— Dataset content —
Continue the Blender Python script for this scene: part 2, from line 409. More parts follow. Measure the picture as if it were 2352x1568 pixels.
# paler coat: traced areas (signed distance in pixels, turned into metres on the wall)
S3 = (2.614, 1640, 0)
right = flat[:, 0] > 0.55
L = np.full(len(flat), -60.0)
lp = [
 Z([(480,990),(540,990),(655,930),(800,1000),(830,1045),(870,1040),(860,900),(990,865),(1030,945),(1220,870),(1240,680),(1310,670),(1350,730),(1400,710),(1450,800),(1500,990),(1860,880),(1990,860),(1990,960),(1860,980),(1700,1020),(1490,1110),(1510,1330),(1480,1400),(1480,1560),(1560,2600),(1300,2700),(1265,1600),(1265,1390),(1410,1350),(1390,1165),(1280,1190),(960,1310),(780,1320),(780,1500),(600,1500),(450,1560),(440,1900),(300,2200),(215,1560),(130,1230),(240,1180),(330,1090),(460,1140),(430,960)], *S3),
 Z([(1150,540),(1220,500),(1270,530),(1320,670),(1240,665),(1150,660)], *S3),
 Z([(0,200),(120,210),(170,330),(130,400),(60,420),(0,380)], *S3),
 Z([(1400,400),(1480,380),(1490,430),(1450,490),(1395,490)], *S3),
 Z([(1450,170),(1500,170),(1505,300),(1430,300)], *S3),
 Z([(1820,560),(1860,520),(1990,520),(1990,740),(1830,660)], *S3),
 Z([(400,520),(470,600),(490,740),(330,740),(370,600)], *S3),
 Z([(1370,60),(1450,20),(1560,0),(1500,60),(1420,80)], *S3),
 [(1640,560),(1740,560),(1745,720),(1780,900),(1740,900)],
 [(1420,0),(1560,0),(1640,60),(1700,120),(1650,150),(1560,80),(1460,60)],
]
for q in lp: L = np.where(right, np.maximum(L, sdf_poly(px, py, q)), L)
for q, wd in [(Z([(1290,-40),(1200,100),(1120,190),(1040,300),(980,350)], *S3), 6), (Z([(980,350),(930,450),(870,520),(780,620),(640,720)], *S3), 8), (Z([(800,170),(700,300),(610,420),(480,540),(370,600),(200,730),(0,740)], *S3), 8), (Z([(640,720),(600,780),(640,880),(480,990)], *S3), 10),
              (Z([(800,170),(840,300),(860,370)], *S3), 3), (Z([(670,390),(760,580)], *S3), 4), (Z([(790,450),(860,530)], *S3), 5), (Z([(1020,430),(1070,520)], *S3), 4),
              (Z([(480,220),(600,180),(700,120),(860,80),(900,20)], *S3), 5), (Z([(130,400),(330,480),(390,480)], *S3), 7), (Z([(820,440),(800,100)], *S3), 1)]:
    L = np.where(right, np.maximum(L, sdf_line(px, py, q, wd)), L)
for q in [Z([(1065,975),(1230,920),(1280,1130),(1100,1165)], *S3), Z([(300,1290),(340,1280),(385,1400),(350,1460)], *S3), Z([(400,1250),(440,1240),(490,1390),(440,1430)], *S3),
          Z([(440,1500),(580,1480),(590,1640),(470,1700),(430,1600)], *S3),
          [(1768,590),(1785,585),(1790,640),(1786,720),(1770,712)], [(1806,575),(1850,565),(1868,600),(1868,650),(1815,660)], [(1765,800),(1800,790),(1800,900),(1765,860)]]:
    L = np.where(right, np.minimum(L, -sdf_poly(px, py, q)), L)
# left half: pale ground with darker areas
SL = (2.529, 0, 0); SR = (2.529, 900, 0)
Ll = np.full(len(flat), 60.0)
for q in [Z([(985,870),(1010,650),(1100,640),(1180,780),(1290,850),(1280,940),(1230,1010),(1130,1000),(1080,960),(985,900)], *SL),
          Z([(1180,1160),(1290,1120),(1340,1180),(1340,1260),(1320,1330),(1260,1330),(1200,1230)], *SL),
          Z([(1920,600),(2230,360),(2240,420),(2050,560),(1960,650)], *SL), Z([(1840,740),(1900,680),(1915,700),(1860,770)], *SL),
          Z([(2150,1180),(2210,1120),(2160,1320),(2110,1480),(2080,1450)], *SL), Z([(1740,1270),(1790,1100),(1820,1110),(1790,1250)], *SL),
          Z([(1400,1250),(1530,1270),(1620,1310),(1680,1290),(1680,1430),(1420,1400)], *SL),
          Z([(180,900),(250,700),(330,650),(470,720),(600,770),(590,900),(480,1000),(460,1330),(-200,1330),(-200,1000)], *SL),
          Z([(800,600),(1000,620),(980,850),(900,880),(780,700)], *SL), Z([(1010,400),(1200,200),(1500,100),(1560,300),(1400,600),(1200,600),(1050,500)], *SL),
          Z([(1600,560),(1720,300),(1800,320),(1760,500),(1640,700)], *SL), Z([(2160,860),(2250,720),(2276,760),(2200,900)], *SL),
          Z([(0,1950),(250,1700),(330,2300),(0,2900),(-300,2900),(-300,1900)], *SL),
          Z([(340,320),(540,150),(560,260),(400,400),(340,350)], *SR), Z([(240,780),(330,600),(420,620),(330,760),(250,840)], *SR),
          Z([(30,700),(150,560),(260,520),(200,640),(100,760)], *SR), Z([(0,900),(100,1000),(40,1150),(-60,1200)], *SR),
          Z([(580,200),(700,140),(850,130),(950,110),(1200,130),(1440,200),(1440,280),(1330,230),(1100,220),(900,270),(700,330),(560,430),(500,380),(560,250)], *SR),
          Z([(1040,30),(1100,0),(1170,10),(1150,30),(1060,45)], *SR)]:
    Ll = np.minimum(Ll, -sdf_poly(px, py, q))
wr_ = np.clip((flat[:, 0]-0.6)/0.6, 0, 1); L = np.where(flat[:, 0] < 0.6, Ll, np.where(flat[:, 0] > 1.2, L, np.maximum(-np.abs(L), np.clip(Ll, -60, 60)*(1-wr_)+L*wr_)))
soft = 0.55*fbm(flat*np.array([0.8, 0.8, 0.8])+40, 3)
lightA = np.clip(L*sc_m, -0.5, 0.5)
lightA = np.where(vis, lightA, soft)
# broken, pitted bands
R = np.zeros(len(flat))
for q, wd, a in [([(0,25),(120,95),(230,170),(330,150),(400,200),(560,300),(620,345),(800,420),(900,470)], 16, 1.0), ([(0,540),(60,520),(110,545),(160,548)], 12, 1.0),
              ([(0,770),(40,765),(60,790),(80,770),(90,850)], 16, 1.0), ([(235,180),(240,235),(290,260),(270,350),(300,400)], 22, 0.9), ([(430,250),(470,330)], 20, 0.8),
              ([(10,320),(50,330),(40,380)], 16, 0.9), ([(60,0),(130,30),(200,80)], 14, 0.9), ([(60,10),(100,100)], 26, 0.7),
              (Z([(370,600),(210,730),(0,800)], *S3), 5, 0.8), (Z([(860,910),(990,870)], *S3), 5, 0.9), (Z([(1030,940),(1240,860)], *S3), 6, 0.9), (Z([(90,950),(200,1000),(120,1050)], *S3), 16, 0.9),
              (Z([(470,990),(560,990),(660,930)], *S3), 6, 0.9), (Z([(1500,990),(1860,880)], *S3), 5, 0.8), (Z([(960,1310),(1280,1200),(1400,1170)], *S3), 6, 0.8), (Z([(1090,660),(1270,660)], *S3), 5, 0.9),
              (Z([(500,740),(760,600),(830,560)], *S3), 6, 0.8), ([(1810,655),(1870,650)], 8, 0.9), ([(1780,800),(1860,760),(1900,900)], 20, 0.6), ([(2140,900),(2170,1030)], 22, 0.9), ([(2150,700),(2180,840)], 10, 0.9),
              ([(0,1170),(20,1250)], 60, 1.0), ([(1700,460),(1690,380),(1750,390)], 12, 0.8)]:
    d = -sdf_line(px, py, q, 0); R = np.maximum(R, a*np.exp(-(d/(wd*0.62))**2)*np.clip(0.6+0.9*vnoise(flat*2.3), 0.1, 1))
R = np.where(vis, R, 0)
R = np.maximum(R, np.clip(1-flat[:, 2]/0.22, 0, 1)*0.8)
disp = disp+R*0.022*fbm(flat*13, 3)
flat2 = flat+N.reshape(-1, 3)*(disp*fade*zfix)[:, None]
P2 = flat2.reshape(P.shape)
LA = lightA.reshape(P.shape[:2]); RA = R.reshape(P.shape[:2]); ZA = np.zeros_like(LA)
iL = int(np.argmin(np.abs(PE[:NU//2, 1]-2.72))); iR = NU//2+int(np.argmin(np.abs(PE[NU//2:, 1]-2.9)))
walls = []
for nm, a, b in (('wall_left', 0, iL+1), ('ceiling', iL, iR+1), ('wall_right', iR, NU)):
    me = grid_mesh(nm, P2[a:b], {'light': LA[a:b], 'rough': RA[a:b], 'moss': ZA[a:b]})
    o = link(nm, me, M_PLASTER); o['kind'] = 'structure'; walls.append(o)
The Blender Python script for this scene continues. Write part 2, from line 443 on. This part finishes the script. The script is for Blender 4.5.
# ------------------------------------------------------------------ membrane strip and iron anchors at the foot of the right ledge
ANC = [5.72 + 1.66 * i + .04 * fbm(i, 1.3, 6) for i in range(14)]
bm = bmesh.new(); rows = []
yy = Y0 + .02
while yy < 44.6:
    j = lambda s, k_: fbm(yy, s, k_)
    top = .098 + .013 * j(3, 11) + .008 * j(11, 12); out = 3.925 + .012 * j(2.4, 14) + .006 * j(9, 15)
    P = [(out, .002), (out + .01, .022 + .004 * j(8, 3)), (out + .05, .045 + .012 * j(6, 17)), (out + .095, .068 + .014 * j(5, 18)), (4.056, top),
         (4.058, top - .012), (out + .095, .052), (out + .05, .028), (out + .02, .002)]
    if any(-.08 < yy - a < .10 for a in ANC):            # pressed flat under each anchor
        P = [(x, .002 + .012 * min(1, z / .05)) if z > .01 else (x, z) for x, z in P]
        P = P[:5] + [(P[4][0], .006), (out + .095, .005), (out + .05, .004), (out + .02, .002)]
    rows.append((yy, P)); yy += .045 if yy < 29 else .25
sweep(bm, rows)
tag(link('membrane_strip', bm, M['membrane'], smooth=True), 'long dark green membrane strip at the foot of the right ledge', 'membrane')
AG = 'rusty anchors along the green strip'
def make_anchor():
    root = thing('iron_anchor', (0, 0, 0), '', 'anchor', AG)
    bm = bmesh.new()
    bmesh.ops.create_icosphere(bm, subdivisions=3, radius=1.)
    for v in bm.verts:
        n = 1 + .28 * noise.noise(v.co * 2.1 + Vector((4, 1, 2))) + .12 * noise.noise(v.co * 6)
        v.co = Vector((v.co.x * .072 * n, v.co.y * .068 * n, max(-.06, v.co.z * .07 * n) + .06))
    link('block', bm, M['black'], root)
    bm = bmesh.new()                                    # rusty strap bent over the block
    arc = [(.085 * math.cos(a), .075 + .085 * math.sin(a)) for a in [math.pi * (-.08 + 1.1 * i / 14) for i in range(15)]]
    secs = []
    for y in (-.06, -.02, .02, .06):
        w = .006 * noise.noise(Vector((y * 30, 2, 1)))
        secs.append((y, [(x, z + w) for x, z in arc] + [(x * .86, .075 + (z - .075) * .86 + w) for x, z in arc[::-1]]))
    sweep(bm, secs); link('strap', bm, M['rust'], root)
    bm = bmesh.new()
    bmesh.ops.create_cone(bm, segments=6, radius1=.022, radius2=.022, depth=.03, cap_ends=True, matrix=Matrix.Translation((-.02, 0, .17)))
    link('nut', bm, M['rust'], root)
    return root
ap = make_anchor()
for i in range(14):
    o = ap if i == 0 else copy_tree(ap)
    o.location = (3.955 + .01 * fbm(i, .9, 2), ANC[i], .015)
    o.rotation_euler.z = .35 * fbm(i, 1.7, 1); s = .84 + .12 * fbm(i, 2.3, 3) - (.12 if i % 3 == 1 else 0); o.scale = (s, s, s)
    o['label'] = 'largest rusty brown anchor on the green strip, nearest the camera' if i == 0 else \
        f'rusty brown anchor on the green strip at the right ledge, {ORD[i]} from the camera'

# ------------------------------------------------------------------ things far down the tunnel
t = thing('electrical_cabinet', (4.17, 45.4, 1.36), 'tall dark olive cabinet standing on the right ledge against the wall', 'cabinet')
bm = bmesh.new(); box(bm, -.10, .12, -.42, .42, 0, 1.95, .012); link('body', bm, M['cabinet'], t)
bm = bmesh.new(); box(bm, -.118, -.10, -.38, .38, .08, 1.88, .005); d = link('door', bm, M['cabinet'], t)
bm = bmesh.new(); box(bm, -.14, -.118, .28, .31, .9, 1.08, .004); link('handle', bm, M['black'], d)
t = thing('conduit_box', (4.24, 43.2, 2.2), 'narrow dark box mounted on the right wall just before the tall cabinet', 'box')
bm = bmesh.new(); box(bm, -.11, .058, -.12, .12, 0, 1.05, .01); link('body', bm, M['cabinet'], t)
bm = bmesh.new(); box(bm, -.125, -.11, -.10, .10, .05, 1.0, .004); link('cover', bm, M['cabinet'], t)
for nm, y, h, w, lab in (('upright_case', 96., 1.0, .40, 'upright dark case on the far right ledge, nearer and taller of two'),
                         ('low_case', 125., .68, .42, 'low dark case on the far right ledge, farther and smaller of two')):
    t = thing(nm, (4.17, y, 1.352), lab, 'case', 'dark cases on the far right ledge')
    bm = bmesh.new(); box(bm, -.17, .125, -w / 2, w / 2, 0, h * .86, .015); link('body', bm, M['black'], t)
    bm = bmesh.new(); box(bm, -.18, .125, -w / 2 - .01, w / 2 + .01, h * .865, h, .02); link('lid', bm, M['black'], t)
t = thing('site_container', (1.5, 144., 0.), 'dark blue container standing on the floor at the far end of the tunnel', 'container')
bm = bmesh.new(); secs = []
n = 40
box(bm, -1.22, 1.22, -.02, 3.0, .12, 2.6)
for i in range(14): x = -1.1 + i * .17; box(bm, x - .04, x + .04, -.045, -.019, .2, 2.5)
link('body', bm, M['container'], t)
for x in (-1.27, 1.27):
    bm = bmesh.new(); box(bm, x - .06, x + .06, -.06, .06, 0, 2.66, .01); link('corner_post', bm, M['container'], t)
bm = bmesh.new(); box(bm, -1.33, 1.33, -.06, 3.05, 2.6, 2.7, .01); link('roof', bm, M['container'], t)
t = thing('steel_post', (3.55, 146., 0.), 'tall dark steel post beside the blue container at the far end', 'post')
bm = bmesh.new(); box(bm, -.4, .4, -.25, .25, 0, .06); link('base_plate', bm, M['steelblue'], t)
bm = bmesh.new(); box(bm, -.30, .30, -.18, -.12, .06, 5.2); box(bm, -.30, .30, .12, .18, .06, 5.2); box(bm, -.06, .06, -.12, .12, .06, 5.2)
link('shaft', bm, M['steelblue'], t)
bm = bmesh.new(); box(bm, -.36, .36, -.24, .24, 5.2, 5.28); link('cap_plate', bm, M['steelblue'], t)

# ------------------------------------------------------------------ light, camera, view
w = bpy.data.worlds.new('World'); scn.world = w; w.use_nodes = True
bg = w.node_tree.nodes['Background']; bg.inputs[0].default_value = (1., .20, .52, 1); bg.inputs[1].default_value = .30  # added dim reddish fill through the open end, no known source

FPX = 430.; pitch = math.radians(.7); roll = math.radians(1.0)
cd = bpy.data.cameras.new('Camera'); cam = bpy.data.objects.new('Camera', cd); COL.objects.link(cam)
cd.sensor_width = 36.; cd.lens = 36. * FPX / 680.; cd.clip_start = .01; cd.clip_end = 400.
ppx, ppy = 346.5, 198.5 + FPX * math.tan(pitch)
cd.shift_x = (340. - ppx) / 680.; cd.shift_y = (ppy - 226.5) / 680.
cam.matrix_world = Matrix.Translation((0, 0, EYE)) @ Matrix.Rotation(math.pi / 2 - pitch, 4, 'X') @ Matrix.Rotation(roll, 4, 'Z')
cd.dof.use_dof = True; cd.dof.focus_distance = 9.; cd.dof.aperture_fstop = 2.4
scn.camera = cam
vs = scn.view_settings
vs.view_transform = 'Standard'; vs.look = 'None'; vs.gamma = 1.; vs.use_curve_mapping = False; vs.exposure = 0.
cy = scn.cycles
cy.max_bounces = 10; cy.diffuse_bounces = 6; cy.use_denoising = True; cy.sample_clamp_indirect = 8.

— Description of the task —
Using the listing above, pick out each line that contains the word "Blender", then copy it.

— Finished answer —
Continue the Blender Python script for this scene: part 2, from line 409. More parts follow. Measure the picture as if it were 2352x1568 pixels.
The Blender Python script for this scene continues. Write part 2, from line 443 on. This part finishes the script. The script is for Blender 4.5.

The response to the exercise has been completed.